DATA EXCERPT ->
--- Begin ---

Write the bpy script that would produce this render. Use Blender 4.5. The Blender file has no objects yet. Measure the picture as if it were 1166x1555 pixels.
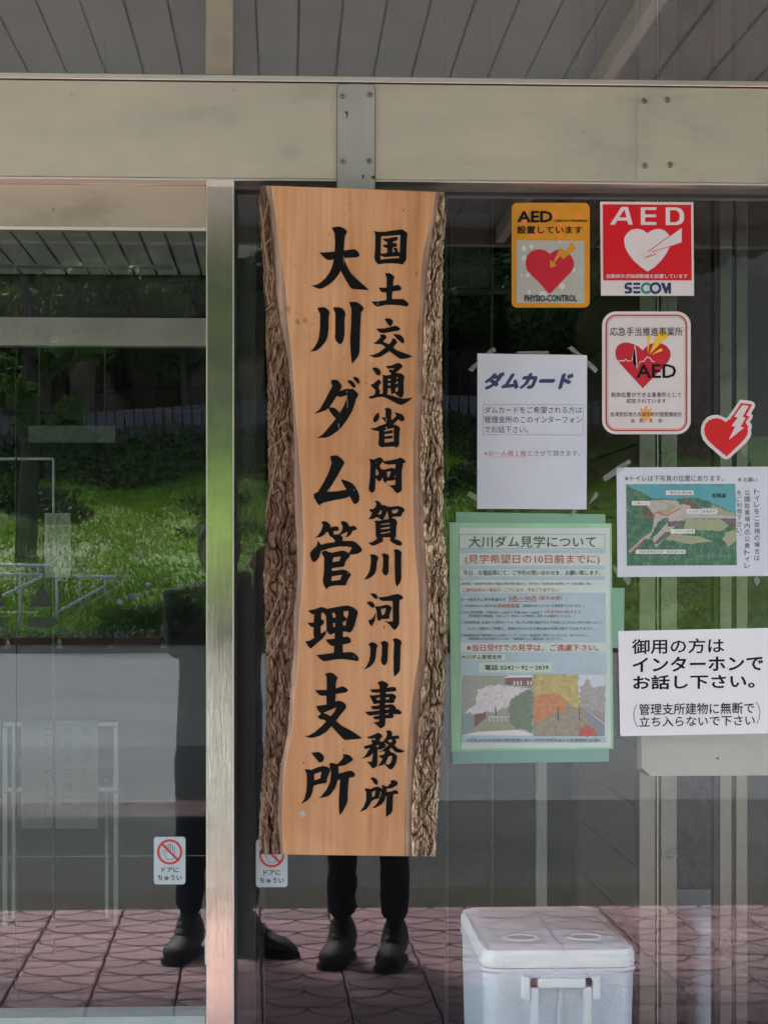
import bpy, bmesh, math, random
from mathutils import Vector, noise
random.seed(7)
C = bpy.context; S = C.scene; COL = S.collection
R = math.radians
# ------------------------------------------------------------ camera, world, sun, exposure
FPX, PCX, HY, DCAM, HCAM = 3140.0, 583.0, 868.0, 3.96, 1.5
YAW = math.atan(0.0487)
cd = bpy.data.cameras.new('camera'); cam = bpy.data.objects.new('camera', cd); COL.objects.link(cam)
cam.location = (0, -DCAM, HCAM); cam.rotation_euler = (R(90), 0, -YAW)
cd.sensor_fit = 'VERTICAL'; cd.sensor_height = 24.0; cd.lens = 24.0*FPX/1555.0
cd.shift_y = (HY-777.5)/1555.0; cd.clip_start = 0.05; cd.clip_end = 900
S.camera = cam
W = bpy.data.worlds.new('World'); S.world = W; W.use_nodes = True
wn = W.node_tree; wn.nodes.clear()
SUN_EL, SUN_AZ = 54.0, 205.0          # high soft sun on the open side; the canopy shades the entrance
sky = wn.nodes.new('ShaderNodeTexSky'); sky.sky_type = 'NISHITA'; sky.sun_disc = False
sky.sun_elevation = R(SUN_EL); sky.sun_rotation = R(SUN_AZ); sky.dust_density = 3.0
hs = wn.nodes.new('ShaderNodeHueSaturation'); hs.inputs['Saturation'].default_value = 0.9
bg = wn.nodes.new('ShaderNodeBackground'); bg.inputs['Strength'].default_value = 0.15
wo = wn.nodes.new('ShaderNodeOutputWorld')
wn.links.new(sky.outputs[0], hs.inputs['Color']); wn.links.new(hs.outputs[0], bg.inputs[0]); wn.links.new(bg.outputs[0], wo.inputs[0])
sl = bpy.data.lights.new('sun', 'SUN'); sl.energy = 1.5; sl.angle = R(12); sl.color = (1, 0.98, 0.94)
so = bpy.data.objects.new('sun', sl); COL.objects.link(so)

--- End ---

STATED PROBLEM -> Give every line back word for word and leave the pictures out.

REPLY TO THE TASK ->
Write the bpy script that would produce this render. Use Blender 4.5. The Blender file has no objects yet. Measure the picture as if it were 1166x1555 pixels.
import bpy, bmesh, math, random
from mathutils import Vector, noise
random.seed(7)
C = bpy.context; S = C.scene; COL = S.collection
R = math.radians
# ------------------------------------------------------------ camera, world, sun, exposure
FPX, PCX, HY, DCAM, HCAM = 3140.0, 583.0, 868.0, 3.96, 1.5
YAW = math.atan(0.0487)
cd = bpy.data.cameras.new('camera'); cam = bpy.data.objects.new('camera', cd); COL.objects.link(cam)
cam.location = (0, -DCAM, HCAM); cam.rotation_euler = (R(90), 0, -YAW)
cd.sensor_fit = 'VERTICAL'; cd.sensor_height = 24.0; cd.lens = 24.0*FPX/1555.0
cd.shift_y = (HY-777.5)/1555.0; cd.clip_start = 0.05; cd.clip_end = 900
S.camera = cam
W = bpy.data.worlds.new('World'); S.world = W; W.use_nodes = True
wn = W.node_tree; wn.nodes.clear()
SUN_EL, SUN_AZ = 54.0, 205.0          # high soft sun on the open side; the canopy shades the entrance
sky = wn.nodes.new('ShaderNodeTexSky'); sky.sky_type = 'NISHITA'; sky.sun_disc = False
sky.sun_elevation = R(SUN_EL); sky.sun_rotation = R(SUN_AZ); sky.dust_density = 3.0
hs = wn.nodes.new('ShaderNodeHueSaturation'); hs.inputs['Saturation'].default_value = 0.9
bg = wn.nodes.new('ShaderNodeBackground'); bg.inputs['Strength'].default_value = 0.15
wo = wn.nodes.new('ShaderNodeOutputWorld')
wn.links.new(sky.outputs[0], hs.inputs['Color']); wn.links.new(hs.outputs[0], bg.inputs[0]); wn.links.new(bg.outputs[0], wo.inputs[0])
sl = bpy.data.lights.new('sun', 'SUN'); sl.energy = 1.5; sl.angle = R(12); sl.color = (1, 0.98, 0.94)
so = bpy.data.objects.new('sun', sl); COL.objects.link(so)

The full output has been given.